Start of Extracted data

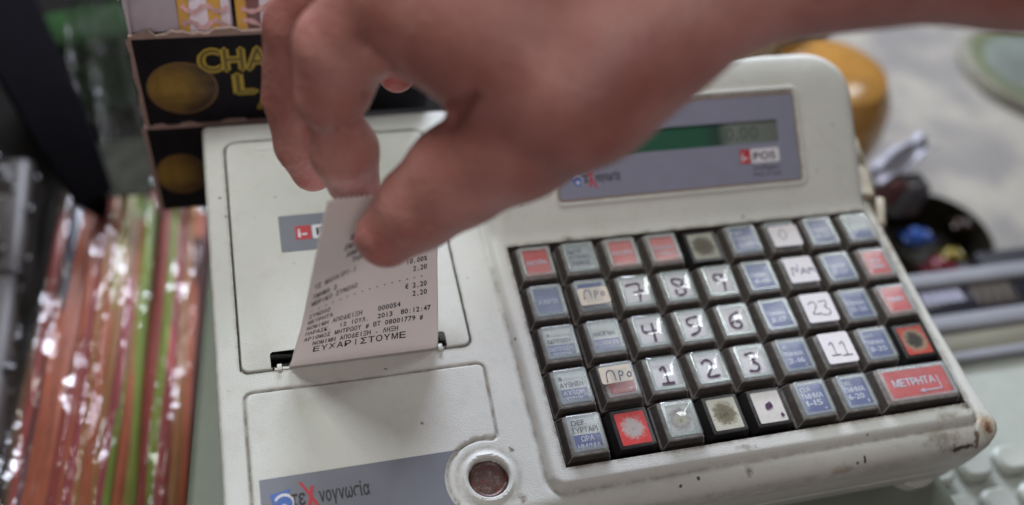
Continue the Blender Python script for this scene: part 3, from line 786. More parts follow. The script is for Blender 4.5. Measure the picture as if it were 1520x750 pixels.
# ------------------------------------------------------------------ THE RECEIPT
EL = [(433, 546, None), (445, 491, 17.6), (460, 424, 16.6), (486, 297, 15.7)]
ER = [(648, 517, None), (650, 440, 18.6), (650, 356, 17.9), (668, 288, 17.3)]
def edge(E, x0):
    P_ = [np.array([x0, -1.665, -.42])]
    for px, py, d in E[1:]: P_.append(camk(px, py, d))
    return np.array(P_)
KL, KR = edge(EL, -5.50), edge(ER, -2.51)
KL[0][1] = KR[0][1] = -1.66
def cub(P_, t):
    t = np.asarray(t, float)[..., None] * 3; out = 0
    for i in range(4):
        w_ = 1.0
        for j in range(4):
            if j != i: w_ = w_ * (t - j) / (i - j)
        out = out + w_ * P_[i]
    return out
fw = CR[2]; upv = -CR[1]
def paper(s, t):
    s = np.asarray(s, float); t = np.asarray(t, float)
    p = cub(KL, t) * (1 - s)[..., None] + cub(KR, t) * s[..., None]
    b = np.sin(np.pi * s) * np.sin(np.pi * np.clip(t * .9, 0, 1)) 
    wv = .035 * np.sin(5 * s + 6 * t) * np.clip(t * 3, 0, 1)
    return p + (-.30 * b + wv)[..., None] * fw + (.10 * b)[..., None] * upv + (.10 * np.exp(-((t - .07) / .05) ** 2))[..., None] * np.array([0, -.6, .4])
S_, T_ = np.meshgrid(np.linspace(0, 1, 50), np.linspace(-.02, 1, 90), indexing='ij')
# torn serrated top edge
T_[:, -1] += .006 * np.sign(np.sin(np.arange(50) * math.pi + .5))
Vp = paper(S_, T_).reshape(-1, 3); I = np.arange(50 * 90).reshape(50, 90)
Qp = np.stack([I[:-1, :-1], I[1:, :-1], I[1:, 1:], I[:-1, 1:]], -1).reshape(-1, 4)
rc = empty('receipt', k2w(np.array([-4, -1.66, -.3])), 'white paper receipt with black Greek print, pinched by the fingers above the slot', 'receipt')
base_r = k2w(np.array([-4, -1.66, -.3]))
s = N('thermal_paper'); s.link(s.mix(s.noise(2, 4), lin(236, 236, 230), lin(243, 243, 238)), s.b.inputs['Base Color']); s.b.inputs['Roughness'].default_value = .5
tr = s.new('ShaderNodeBsdfTranslucent'); tr.inputs[0].default_value = lin(214, 200, 196); mx = s.new('ShaderNodeMixShader'); mx.inputs[0].default_value = .32
s.link(s.b.outputs[0], mx.inputs[1]); s.link(tr.outputs[0], mx.inputs[2]); s.link(mx.outputs[0], s.out.inputs[0])
po = link_mesh('paper_strip', fast_mesh('paper_strip', k2w(Vp) - base_r, Qp), s.m, rc, True)
sol = po.modifiers.new('thick', 'SOLIDIFY'); sol.thickness = .008 * U; sol.offset = 0
LINES = [(9, 'ΕΥΧΑΡΙΣΤΟΥΜΕ', 0), (0, 'ΝΟΜΙΜΗ ΑΠΟΔΕΙΞΗ - ΛΗΞΗ', 1), (0, 'ΑΡΙΘΜΟΣ ΜΗΤΡΩΟΥ # ΒΤ 08001779 #', 2), (0, 'ΠΑΡΑΣΚ.  12 ΙΟΥΛ.  2013  80:12:47', 3),
         (0, 'ΝΟΜΙΜΗ ΑΠΟΔΕΙΞΗ    000054', 4), (0, 'ΜΕΤΡΗΤΑ                     2,20', 5), (0, 'ΣΥΝΟΛΟ                    € 2,20', 6), (0, '- - - - - - - - - - - - - - - -', 7),
         (0, 'ΜΕΡΙΚΟ ΣΥΝΟΛΟ               2,20', 8), (0, 'ΤΜΗΜΑ 2                   10,00%', 9), (0, 'ΥΣ ΜΑΧΑΙΡΙ-Ι     01', 10.3), (0, '          ΤΗΛ. ΕΔΡΑ', 11.6), (0, '        ΑΦΜ ΔΟΥ ΠΑΤΡΑ', 12.5), (0, '       ΕΜΠΟΡΙΟ ΕΙΔΗ', 13.4), (0, '        ΜΙΝΙ ΜΑΡΚΕΤ', 14.3)]
tm = []; tf = []; tn = 0
for wide_, s_, i in LINES:
    t0 = .115 + .049 * i
    if wide_: Vt, Ft, w_ = text2(s_, .036, cell=.054, bold=True); x0 = .13
    else:
        Vt, Ft, w_ = text2(s_, .030, cell=.0272, bold=.045); x0 = .05 if i != 1 else .12
    if not len(Vt): continue
    tm.append(paper(Vt[:, 0] + x0, Vt[:, 1] + t0) - fw * (.014 + np.repeat(np.arange(4), len(Vt) // 4) * .0006)[:, None]); tf += [[a + tn for a in f] for f in Ft]; tn += len(Vt)
mesh_obj('printed_text', k2w(np.concatenate(tm)) - base_r, tf, mat('thermal_ink', (.035, .032, .045), .6), rc, False)

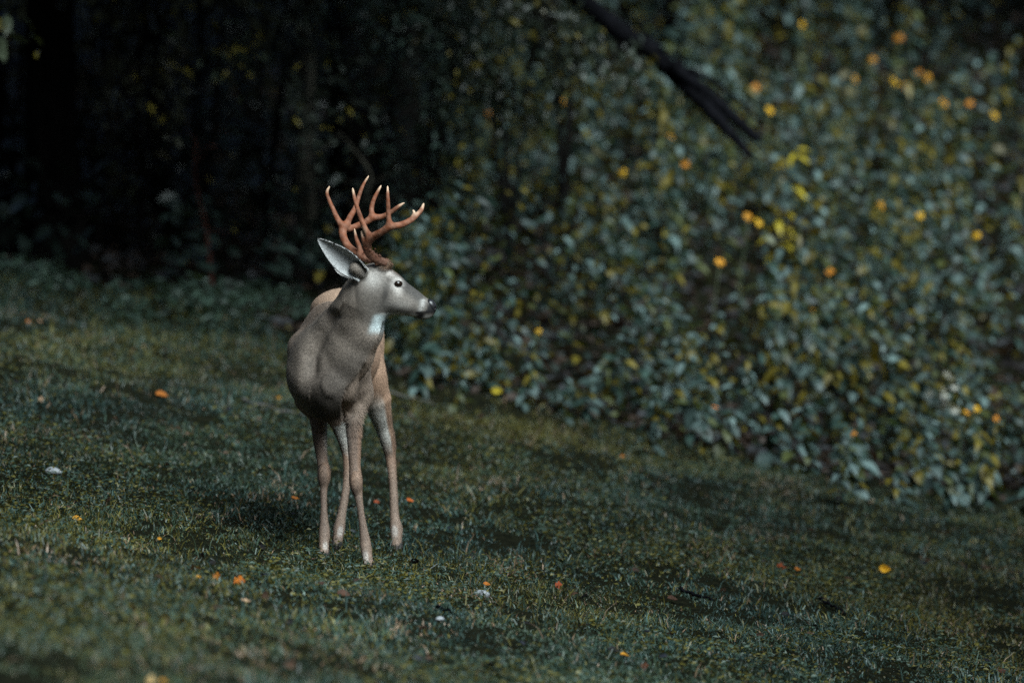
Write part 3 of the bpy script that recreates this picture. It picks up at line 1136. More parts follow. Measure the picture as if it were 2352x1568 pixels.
# --- antlers
def antler_mesh(name, chains, burr, rough_seed):
    pts = np.concatenate([np.array([p for p, r in c]) for c in chains])
    f = Field(pts.min(0)-0.03, pts.max(0)+0.03, 0.0024)
    for i, c in enumerate(chains):
        arr = np.array([list(p)+[r] for p, r in c])
        cr = crom(arr, 5)
        for j in range(len(cr)-1):
            f.cap(cr[j, :3], cr[j+1, :3], cr[j, 3], cr[j+1, 3], 0.004 if i == 0 or j > 1 else 0.010)
    r = np.random.default_rng(rough_seed)
    for _ in range(26):     # knobbly burr
        f.ell(burr + r.normal(0, 1, 3)*np.array([.013, .013, .007]), np.full(3, r.uniform(.004, .0075)), 0.004)
    b0, b1 = np.array(chains[0][0][0]), np.array(chains[0][3][0])
    for _ in range(40):     # pearling along the lower beam
        t = r.random()
        q = b0+(b1-b0)*t + r.normal(0, .010, 3)
        f.ell(q, np.full(3, .0035), 0.004)
    Va, Fa = surface_nets(f.v, f.lo, f.h)
    # colour: dark stained base, red-brown beam, pale worn tips
    tips = np.array([c[-1][0] for c in chains])
    dt = np.min(np.linalg.norm(Va[:, None]-tips[None], axis=2), 1)
    db = np.linalg.norm(Va-burr, axis=1)
    c = np.tile(np.array([0.180, 0.064, 0.032]), (len(Va), 1))
    c = mixc(c, (0.075, 0.034, 0.022), smooth01(db, 0.16, 0.03)*0.85)
    c = mixc(c, (0.68, 0.50, 0.36), smooth01(dt, 0.032, 0.004))
    patch = 0.5+0.5*np.sin(Va[:, 0]*140+Va[:, 2]*90)*np.sin(Va[:, 2]*160+Va[:, 1]*70)
    c = mixc(c, (0.30, 0.19, 0.145), patch*0.35)
    return link(name, mesh_np(name, Va-deer_org, Fa, c, True), M_antler, deer)


bN = hp(884, 606, -0.033)
near = [[(bN, .016), (c1(655, 840, 20.655), .0150), (c1(585, 790, 20.64), .0150), (c1(555, 730, 20.615), .0145), (c1(572, 665, 20.59), .0150), (c1(620, 628, 20.57), .0135),
         (c1(690, 590, 20.545), .0122), (c1(755, 548, 20.53), .0125), (c1(850, 532, 20.53), .0108), (c1(940, 488, 20.545), .0098), (c1(1010, 425, 20.565), .0075), (c1(1036, 385, 20.575), .005), (c1(1049, 345, 20.58), .002)],
        [(c1(580, 640, 20.585), .0105), (c1(530, 545, 20.575), .0092), (c1(490, 440, 20.57), .0078), (c1(455, 330, 20.57), .0062), (c1(440, 265, 20.57), .0045), (c1(431, 213, 20.57), .002)],
        [(c1(752, 535, 20.53), .0098), (c1(744, 460, 20.525), .0078), (c1(740, 370, 20.52), .0068), (c1(736, 280, 20.52), .0055), (c1(735, 193, 20.525), .002)],
        [(c1(965, 462, 20.55), .006), (c1(966, 430, 20.55), .0045), (c1(957, 404, 20.55), .0018)],
        [(c1(560, 740, 20.62), .0095), (c1(533, 685, 20.60), .0072), (c1(519, 640, 20.59), .0052), (c1(507, 582, 20.585), .002)]]
antler_mesh('antler', near, bN, 1)
bF = hp(884, 606, 0.033)
far = [[(bF, .016), (c1(625, 850, 20.78), .0145), (c1(520, 805, 20.80), .0145), (c1(430, 755, 20.83), .0140), (c1(372, 690, 20.855), .0135), (c1(345, 615, 20.875), .0135), (c1(352, 555, 20.89), .0140),
        (c1(405, 565, 20.90), .0105), (c1(470, 540, 20.905), .0105), (c1(545, 508, 20.905), .0112), (c1(605, 470, 20.905), .0115), (c1(690, 460, 20.90), .0092), (c1(770, 418, 20.89), .0078), (c1(830, 372, 20.88), .0058), (c1(882, 340, 20.875), .002)],
       [(c1(345, 545, 20.885), .0110), (c1(305, 490, 20.89), .0095), (c1(262, 400, 20.90), .0078), (c1(225, 315, 20.905), .0062), (c1(207, 250, 20.905), .0048), (c1(229, 197, 20.905), .002)],
       [(c1(375, 535, 20.89), .0105), (c1(408, 465, 20.91), .0098), (c1(455, 380, 20.93), .0082), (c1(483, 290, 20.945), .0068), (c1(520, 190, 20.955), .0052), (c1(571, 105, 20.96), .002)],
       [(c1(605, 465, 20.905), .0100), (c1(594, 400, 20.915), .0082), (c1(612, 320, 20.92), .0068), (c1(645, 250, 20.925), .0052), (c1(679, 189, 20.925), .002)],
       [(c1(500, 790, 20.80), .0098), (c1(487, 720, 20.795), .0082), (c1(462, 650, 20.79), .0060), (c1(446, 565, 20.79), .002)]]
antler_mesh('antler', far, bF, 2)


# --- ears
def make_ear(base, tip, openv, length_w, seed, hollow_col=(0.42, 0.42, 0.415)):
    ax = tip-base
    Lr = np.linalg.norm(ax)
    ax = ax/Lr
    ov = openv-ax*(openv@ax)
    ov /= np.linalg.norm(ov)
    sv = np.cross(ax, ov)
    prof_t = np.array([0, .08, .2, .35, .5, .65, .8, .9, .97, 1.0])
    prof_w = np.array([.030, .034, .043, .049, .047, .039, .027, .017, .008, .002])*length_w
    cup = np.array([1.7, 1.5, 1.25, 1.05, .95, .9, .85, .75, .6, .4])
    m = 13
    Vo, Vi = [], []
    for t, w_, cu in zip(prof_t, prof_w, cup):
        ctr = base+ax*Lr*t
        for j in range(m):
            u = -1+2*j/(m-1)
            ang = u*cu
            rad = w_/max(math.sin(min(cu, math.pi/2)), .25)
            p = ctr + sv*(rad*math.sin(ang)) + ov*(rad*(math.cos(cu*0.5)-math.cos(ang)))
            nrm = sv*math.sin(ang) - ov*math.cos(ang)
            Vo.append(p+nrm*0.0028)
            Vi.append(p-nrm*0.0012)
    n = len(prof_t)
    V = np.array(Vo+Vi)
    F = []
    o = n*m
    for i in range(n-1):
        for j in range(m-1):
            a, b, c, d = i*m+j, i*m+j+1, (i+1)*m+j+1, (i+1)*m+j
            F.append((d, c, b, a))
            F.append((o+a, o+b, o+c, o+d))
        for j in (0, m-1):
            q = (i*m+j, (i+1)*m+j, o+(i+1)*m+j, o+i*m+j)
            F.append(q if j == 0 else q[::-1])
    F = np.array(F)
    col = np.zeros((len(V), 3))
    tt = np.repeat(prof_t, m)
    uu = np.tile(np.abs(np.linspace(-1, 1, m)), n)
    co = np.array([0.42, 0.40, 0.385])*np.ones((n*m, 1))
    co = mixc(co, (0.10, 0.095, 0.09), smooth01(uu, 0.85, 1.0)*0.5*smooth01(tt, 0.4, 0.7))
    ci = np.array(hollow_col)*np.ones((n*m, 1))
    ci = mixc(ci, (0.36, 0.36, 0.355), smooth01(uu, 0.65, 0.2)*smooth01(tt, 0.8, 0.5)*0.7)
    ci = mixc(ci, (0.12, 0.115, 0.11), smooth01(uu, 0.85, 1.0)*0.55*smooth01(tt, 0.25, 0.5))
    ci = mixc(ci, (0.60, 0.60, 0.58), smooth01(tt, 0.22, 0.05)*0.7)
    col[:n*m], col[n*m:] = co, ci
    ear = link('ear', mesh_np('ear', V-deer_org, F, col, True), M_skin, deer)
    me = ear.data
    nn = np.empty(len(V)*3, np.float32)
    me.vertex_normals.foreach_get('vector', nn)
    nn = nn.reshape(-1, 3).astype(float)

    def colf(P, N_):
        # nearest ear vertex colour
        out = np.empty((len(P), 3))
        for s0 in range(0, len(P), 2000):
            dd = ((P[s0:s0+2000, None]-V[None])**2).sum(2)
            out[s0:s0+2000] = col[np.argmin(dd, 1)]
        return out
    fv, ff, fc, fn = make_fur(V, F, nn, 5000, lambda P: np.full(len(P), 0.007), lambda P, N_: np.tile(ax, (len(P), 1)), colf, 0.0008, seed)
    link('ear_fur', mesh_np('ear_fur', fv-deer_org, ff, fc, False, {'bn': fn}), M_fur, ear)
    ear.children[0]['kind'] = 'stuff'
    return ear


make_ear(hp(833, 627, -0.056), c1(132, 655, 20.60), np.array([-0.28, -0.90, -0.34]), 0.96, 21)
make_ear(hp(823, 622, 0.060), hp(792, 585, 0.19), np.array([-0.1, 0.55, -0.5]), 1.0, 22)


# --- eyes, nose, hooves
def ball(name, c, r, mat, parent, n=12, squash=(1, 1, 1), org=deer_org):
    V, F = [], []
    for i in range(n+1):
        th = math.pi*i/n
        for j in range(2*n):
            ph = math.pi*j/n
            V.append((c[0]-org[0]+r*squash[0]*math.sin(th)*math.cos(ph), c[1]-org[1]+r*squash[1]*math.sin(th)*math.sin(ph), c[2]-org[2]+r*squash[2]*math.cos(th)))
    for i in range(n):
        for j in range(2*n):
            k = (j+1) % (2*n)
            F.append((i*2*n+j, (i+1)*2*n+j, (i+1)*2*n+k, i*2*n+k))
    return link(name, mesh_np(name, np.array(V), np.array(F), None, True), mat, parent)


for sg in (-1, 1):
    ball('eye', hp(908.5, 651, sg*0.0485), 0.0190, M_eye, deer, squash=(1.0, 0.95, 0.76))
# nose pad: a rounded black pad with two nostrils
nf = Field(hp(984, 720, -0.04)-0.03, hp(1003, 690, 0.04)+0.03, 0.002)
nf.cap(hp(985.5, 698.5, -0.015), hp(985.5, 698.5, 0.015), .0180, .0180, .01)
nf.cap(hp(990.5, 705, -0.016), hp(990.5, 705, 0.016), .0165, .0165, .01)
nf.cap(hp(991, 712, -0.010), hp(991, 712, 0.010), .0125, .0125, .01)
g = [nf.lo[i]+nf.h*np.arange(nf.n[i]) for i in range(3)]
PP = np.stack(np.meshgrid(*g, indexing='ij'), -1)
for sg in (-1, 1):
    cut = d_cap(PP, hp(997, 708, sg*.027), hp(991, 703, sg*.022), .0045, .004)
    nf.v = np.maximum(nf.v, -cut.astype(np.float32))
Va, Fa = surface_nets(nf.v, nf.lo, nf.h)
link('nose', mesh_np('nose', Va-deer_org, Fa, None, True), M_nose, deer)

for k, sgx in (('fr', 0.0), ('fl', 0.12), ('hr', -0.05), ('hl', 0.05)):
    h = hoof[k]
    gz = float(G(h[0], h[1]))
    legend = np.array(legs[k][-1][0])
    items = []
    for sd in (-1, 1):
        c = np.array([h[0]+sd*0.0105+sgx*0.02, h[1]-0.02, gz])
        prof = []
        for t, wd, ln, off in ((0.0, .0125, .030, -.010), (0.35, .0125, .027, -.006), (0.7, .0115, .021, 0.0), (1.0, .010, .016, .006)):
            zz_ = gz + 0.002 + t*max(0.03, legend[2]-gz+0.004)
            ring = []
            for j in range(10):
                a = 2*math.pi*j/10
                ring.append((c[0]+wd*math.cos(a) + (legend[0]-c[0]+sd*0.009)*t*0.6, c[1]+off+ln*math.sin(a)*(1.15 if math.sin(a) < 0 else 0.8), zz_))
            prof.append(ring)
        V = np.array([p for rg in prof for p in rg])
        F = []
        for i in range(3):
            for j in range(10):
                kk = (j+1) % 10
                F.append((i*10+j, i*10+kk, (i+1)*10+kk, (i+1)*10+j))
        for i in range(1, 9):
            F.append((0, i+1, i, 0))
            F.append((30, 30+i, 31+i, 30))
        items.append((V-deer_org, np.array(F)))
    link('hoof', tubes_mesh('hoof', items), M_hoof, deer)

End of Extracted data

= Directions for this task =
Counting only lines of the data above that hold "were", report the total and nothing else.

= Final result =
2